Seafarer at Cyrano's before Act I |
"...each member of the cast nailed it. I felt intoxicated myself just from watching the booze go down. The way they tossed those lines around, with that Irish version of the English language, was the best, most realistic conversational exchange I've ever seen in a play (didn't seem like I was watching a 'play')." -- Kerry Feldman
"The Seafarers is FANTASTIC. I'm super impressed with the acting. Congrats on a great show." -- Scott Schofield [Note: Everything else calls it The Seafarer.]
Sandy Harper, Cyrano Producing Artistic Director, post show |
I called to see if there were still seats left for tonight's show and there were.
I'm not a fan of literature that focuses on dysfunctional alcoholics. (Are there functional alcoholics?) It's painful to watch and it's not a world with which I identify. But these works take me into a world I don't know and can learn from. If they're done well. It took me a while to get over my bias, but as things progressed, the play had a lot more to say than I was expecting.
Dick Reichman as Richard Harkin (after the show) |
It turned out to be outstanding - five male parts, all with Irish accents - and the playwright, Conor McPherson is hailed in the program as "the best new playwright of his generation." Of course, I had to check that. Wikipedia says, "He is considered one of the best contemporary Irish playwrights." The LA Times review of his recent movie "Eclipse" was very positive.

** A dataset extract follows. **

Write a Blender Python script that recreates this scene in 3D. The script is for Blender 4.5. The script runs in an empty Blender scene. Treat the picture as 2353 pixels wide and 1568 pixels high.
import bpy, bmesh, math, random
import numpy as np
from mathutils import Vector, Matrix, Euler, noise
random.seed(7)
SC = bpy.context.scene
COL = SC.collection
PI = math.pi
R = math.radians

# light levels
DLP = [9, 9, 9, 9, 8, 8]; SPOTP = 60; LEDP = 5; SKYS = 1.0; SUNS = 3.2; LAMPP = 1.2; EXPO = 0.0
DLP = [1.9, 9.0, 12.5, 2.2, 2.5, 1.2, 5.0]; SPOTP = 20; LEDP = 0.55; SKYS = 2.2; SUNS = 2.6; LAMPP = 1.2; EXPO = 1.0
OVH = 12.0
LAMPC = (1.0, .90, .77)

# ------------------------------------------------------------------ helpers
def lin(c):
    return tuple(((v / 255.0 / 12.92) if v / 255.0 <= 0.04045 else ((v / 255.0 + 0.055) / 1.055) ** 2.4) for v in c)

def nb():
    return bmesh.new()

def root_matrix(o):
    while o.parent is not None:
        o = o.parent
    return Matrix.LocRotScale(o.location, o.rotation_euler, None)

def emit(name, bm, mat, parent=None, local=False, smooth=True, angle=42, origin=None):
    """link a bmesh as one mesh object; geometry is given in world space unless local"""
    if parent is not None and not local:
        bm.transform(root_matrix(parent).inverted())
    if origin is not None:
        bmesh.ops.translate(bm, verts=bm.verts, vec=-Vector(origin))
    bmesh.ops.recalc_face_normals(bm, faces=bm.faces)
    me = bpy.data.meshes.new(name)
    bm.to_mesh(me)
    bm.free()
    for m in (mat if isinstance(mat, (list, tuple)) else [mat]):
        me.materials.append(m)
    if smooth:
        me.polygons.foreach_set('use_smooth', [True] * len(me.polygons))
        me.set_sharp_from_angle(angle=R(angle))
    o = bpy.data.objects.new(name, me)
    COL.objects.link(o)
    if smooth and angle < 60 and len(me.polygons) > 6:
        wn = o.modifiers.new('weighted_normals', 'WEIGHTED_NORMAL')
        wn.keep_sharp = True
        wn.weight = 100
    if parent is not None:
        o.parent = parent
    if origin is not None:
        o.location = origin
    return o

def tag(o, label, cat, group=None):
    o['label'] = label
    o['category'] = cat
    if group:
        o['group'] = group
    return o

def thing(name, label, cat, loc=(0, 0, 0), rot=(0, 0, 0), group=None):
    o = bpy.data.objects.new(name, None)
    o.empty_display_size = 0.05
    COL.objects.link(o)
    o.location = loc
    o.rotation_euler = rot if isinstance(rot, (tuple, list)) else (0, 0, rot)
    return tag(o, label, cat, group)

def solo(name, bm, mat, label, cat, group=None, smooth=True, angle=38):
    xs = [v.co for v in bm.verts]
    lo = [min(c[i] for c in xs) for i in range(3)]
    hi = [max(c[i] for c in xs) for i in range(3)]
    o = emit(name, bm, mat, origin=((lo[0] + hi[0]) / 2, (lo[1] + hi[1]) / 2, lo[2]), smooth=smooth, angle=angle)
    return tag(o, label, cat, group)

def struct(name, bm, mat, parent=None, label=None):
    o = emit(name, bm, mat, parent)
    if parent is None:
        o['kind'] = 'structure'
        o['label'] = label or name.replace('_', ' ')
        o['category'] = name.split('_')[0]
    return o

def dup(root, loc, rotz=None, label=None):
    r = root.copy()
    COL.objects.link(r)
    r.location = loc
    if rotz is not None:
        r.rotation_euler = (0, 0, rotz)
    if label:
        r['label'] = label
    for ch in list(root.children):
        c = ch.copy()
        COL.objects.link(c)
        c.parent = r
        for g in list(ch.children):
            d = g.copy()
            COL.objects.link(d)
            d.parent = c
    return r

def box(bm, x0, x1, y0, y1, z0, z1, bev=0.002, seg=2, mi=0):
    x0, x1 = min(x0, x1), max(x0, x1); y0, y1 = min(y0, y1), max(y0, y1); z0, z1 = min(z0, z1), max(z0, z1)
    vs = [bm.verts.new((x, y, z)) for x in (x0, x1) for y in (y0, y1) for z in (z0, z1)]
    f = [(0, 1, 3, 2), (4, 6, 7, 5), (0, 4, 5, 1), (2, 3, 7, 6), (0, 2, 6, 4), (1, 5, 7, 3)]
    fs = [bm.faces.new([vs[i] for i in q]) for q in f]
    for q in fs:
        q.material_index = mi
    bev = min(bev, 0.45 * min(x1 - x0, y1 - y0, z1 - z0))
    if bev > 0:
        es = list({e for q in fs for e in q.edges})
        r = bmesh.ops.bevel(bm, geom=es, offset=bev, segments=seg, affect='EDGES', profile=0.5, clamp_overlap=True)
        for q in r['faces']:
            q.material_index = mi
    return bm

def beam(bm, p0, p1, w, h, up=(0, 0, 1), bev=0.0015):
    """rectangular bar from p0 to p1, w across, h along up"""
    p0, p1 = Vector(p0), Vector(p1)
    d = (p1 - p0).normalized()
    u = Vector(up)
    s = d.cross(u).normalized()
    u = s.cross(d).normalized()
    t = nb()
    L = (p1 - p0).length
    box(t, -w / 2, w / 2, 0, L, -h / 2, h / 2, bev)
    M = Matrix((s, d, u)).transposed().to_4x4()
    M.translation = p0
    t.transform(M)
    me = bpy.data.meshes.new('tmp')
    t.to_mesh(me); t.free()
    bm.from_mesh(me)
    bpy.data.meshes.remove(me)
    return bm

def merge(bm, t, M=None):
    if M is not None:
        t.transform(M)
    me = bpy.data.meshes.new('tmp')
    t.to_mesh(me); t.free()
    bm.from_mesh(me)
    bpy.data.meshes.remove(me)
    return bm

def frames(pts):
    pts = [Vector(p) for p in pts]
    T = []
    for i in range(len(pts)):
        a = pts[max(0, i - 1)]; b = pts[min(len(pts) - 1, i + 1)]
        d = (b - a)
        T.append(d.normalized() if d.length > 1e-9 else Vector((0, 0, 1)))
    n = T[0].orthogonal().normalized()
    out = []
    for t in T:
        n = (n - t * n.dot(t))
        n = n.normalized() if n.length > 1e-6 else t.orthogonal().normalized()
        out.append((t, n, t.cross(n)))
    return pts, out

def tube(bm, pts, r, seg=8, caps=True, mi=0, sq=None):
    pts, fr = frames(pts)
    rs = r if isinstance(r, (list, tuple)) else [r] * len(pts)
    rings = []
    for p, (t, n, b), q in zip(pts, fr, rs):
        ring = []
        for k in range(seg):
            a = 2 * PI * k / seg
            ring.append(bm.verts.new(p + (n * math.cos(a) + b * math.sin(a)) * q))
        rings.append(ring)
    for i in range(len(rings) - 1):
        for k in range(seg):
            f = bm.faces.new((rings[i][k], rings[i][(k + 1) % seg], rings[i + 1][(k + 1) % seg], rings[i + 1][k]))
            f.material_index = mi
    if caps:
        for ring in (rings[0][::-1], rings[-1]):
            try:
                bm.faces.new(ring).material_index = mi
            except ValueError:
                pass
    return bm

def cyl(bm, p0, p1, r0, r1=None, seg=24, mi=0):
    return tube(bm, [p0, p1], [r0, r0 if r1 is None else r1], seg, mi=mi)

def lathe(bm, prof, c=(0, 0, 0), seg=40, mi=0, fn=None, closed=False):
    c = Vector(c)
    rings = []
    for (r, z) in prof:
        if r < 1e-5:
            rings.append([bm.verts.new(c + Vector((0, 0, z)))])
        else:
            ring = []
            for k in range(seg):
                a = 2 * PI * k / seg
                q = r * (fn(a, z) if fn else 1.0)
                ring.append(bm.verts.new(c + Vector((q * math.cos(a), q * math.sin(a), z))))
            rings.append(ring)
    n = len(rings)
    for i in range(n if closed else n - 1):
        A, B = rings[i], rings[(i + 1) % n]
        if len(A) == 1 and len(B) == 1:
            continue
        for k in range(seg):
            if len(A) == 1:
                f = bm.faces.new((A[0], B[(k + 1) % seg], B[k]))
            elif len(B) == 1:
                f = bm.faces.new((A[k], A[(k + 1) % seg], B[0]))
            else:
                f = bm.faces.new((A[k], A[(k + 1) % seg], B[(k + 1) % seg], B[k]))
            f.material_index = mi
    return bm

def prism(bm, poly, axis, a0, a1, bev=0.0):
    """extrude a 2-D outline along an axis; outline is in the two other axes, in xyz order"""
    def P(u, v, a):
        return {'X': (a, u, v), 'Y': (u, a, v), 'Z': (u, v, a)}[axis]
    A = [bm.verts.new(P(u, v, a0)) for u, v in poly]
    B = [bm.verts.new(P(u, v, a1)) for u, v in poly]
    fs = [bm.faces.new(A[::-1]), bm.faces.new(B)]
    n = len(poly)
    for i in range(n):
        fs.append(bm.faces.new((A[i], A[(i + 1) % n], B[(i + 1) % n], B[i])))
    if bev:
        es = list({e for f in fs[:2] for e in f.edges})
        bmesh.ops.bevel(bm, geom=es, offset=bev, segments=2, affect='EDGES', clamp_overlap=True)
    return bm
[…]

And I feel a responsibility to let Anchorage folks know this is really good theater and you have just Friday and Saturday evenings at 7pm and Sunday afternoon at 3pm to see it. I asked Sandy if there were tickets left and she said yes. But tonight's show was pretty close to full, so I'd recommend you get tickets ahead. Cyrano's is downtown at 413 D St.
Why a responsibility? The play's program says:
So, here I am online telling Anchorage and beyond.

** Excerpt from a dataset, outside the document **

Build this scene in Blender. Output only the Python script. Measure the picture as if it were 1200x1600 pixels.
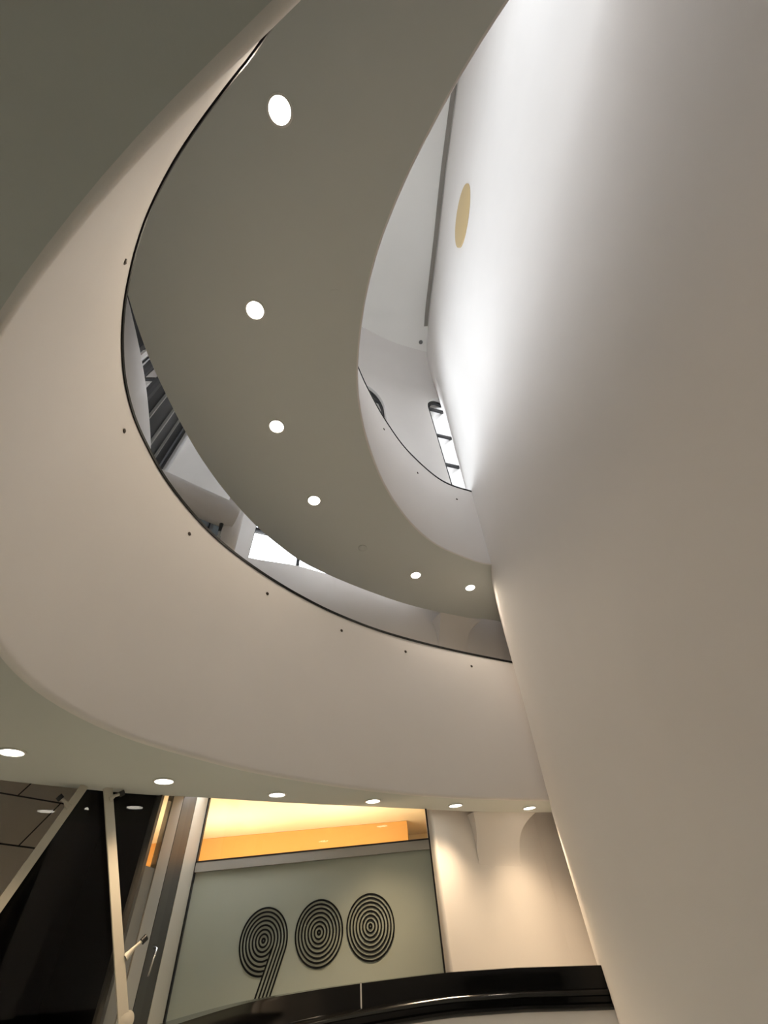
import bpy, bmesh, math
import numpy as np
from mathutils import Vector, Matrix
from mathutils.geometry import delaunay_2d_cdt, tessellate_polygon

sc = bpy.context.scene
for o in list(bpy.data.objects):
    bpy.data.objects.remove(o)
COL = sc.collection
U = 1.3            # one plan unit in metres
EYE = 1.6          # camera height
sin, cos, pi = math.sin, math.cos, math.pi
R_ = math.radians


def P(x, y, z):
    """plan units measured from the eye -> metres"""
    return Vector((x * U, y * U, EYE + z * U))


# ------------------------------------------------------------------ camera
F_PX, ZX, ZY = 640.0, 540.0, 200.0      # focal length and zenith point of the photograph, pixels


def camera():
    up = Vector((ZX - 600, -(ZY - 800), F_PX)).normalized()       # x right, y up, z forward
    fw = Vector((0, 0, 1)) - up * up.z
    fw.normalize()
    xr = Vector(np.cross(fw, up))
    if xr.x < 0:
        xr = -xr
    right = Vector((xr.x, fw.x, up.x))
    upw = Vector((xr.y, fw.y, up.y))
    fwd = Vector((xr.z, fw.z, up.z))
    m = Matrix((right, upw, -fwd)).transposed().to_4x4()
    m.translation = P(0, 0, 0)
    cd = bpy.data.cameras.new('camera')
    cd.sensor_fit = 'VERTICAL'
    cd.sensor_height = 36
    cd.lens = F_PX / 1600 * 36
    cd.clip_start = .02
    co = bpy.data.objects.new('camera', cd)
    co.matrix_world = m
    COL.objects.link(co)
    sc.camera = co


camera()

# ------------------------------------------------------------------ world, exposure
SKY = 7.8
w = bpy.data.worlds.new('sky')
sc.world = w
w.use_nodes = True
bg = w.node_tree.nodes['Background']
bg.inputs[0].default_value = (.90, .95, 1.0, 1)
bg.inputs[1].default_value = SKY
vs = sc.view_settings
vs.view_transform = 'Standard'
vs.look = 'None'
vs.exposure = 0.0
vs.gamma = 1
vs.use_curve_mapping = False
sc.cycles.use_denoising = True
sc.cycles.max_bounces = 10
sc.cycles.diffuse_bounces = 8
sc.cycles.sample_clamp_indirect = 6
UPPER_W, LOWER_W = 48, 108        # watts of the downlights
WARM = (1.0, .83, .64)
WARM_LOW = (1.0, .74, .47)
ROOM_W = 95                     # the orange room's ceiling lamps, all together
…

You aren't allowed to take pictures during the performance so the ones here were taken before the play started - at the beginning and during the intermission - and after it was over. So the actors I caught were out of costume. Except Sharky's band aid which Rodney Lamb forgot to take off.
The Guardian wrote about McPherson and this play:
There's a distinctive sound Conor McPherson makes when he describes how he writes plays: a sort of viscous, splurting noise, like something gooey landing, splat, on a table. Plays come "very much from the unconscious for me", he says. "I describe it as coming from the body and your brain is catching up." It starts when an image arrives unprompted in his head; slowly the people it contains start to move and talk, then splurt: there they are on the page.
Mark Stoneburner as Nicky Giblin (post play)
It's not an explanation that quite does justice to the poetry and magic of his work. Ever since The Weir opened in London in 1997, when he was just 25, McPherson has held audiences and critics spellbound with his tales of lost souls and troubled lives. Often, the trouble he depicts reflects his own: although he says he never sets out to write about his own experience, you can trace the path of his life in the stories of alcohol abuse, broken relationships, death and disappointed hope he depicts.
Rodney Lamb as Sharky (post play)
Next week he makes his debut at the National Theatre with The Seafarer, a fable about two brothers - one an incorrigible drunk, the other newly, tentatively sober - playing host to the devil on Christmas Eve. McPherson is the first to admit: "I'm all the characters in the play" - perhaps most especially the disappointed demon, Lockheart [all the other sources leave out the 'e'], who envies the men among whom he moves. McPherson wrote the play in fewer than eight months; it could be his most moving, accomplished work yet. . .
By the way, Wikipedia says the play's name comes from an old poem by that name.
The Seafarer is an Old English poem recorded in the Exeter Book, one of the four surviving manuscripts of Old English poetry. It contains 124 lines and has been commonly referred to as an elegy, a poem that mourns a loss, or has the more general meaning of a simply sorrowful piece of writing. . .
It is told from the point of view of an old seafarer, who is reminiscing and evaluating his life as he has lived it. In lines 1–33a, the seafarer describes the desolate hardships of life on the wintry sea. He describes the anxious feelings, cold-wetness, and solitude of the sea voyage in contrast to life on land where men are surrounded by kinsmen, free from dangers, and full on food and wine. . . [There's more at Wikipedia The Seafarer.]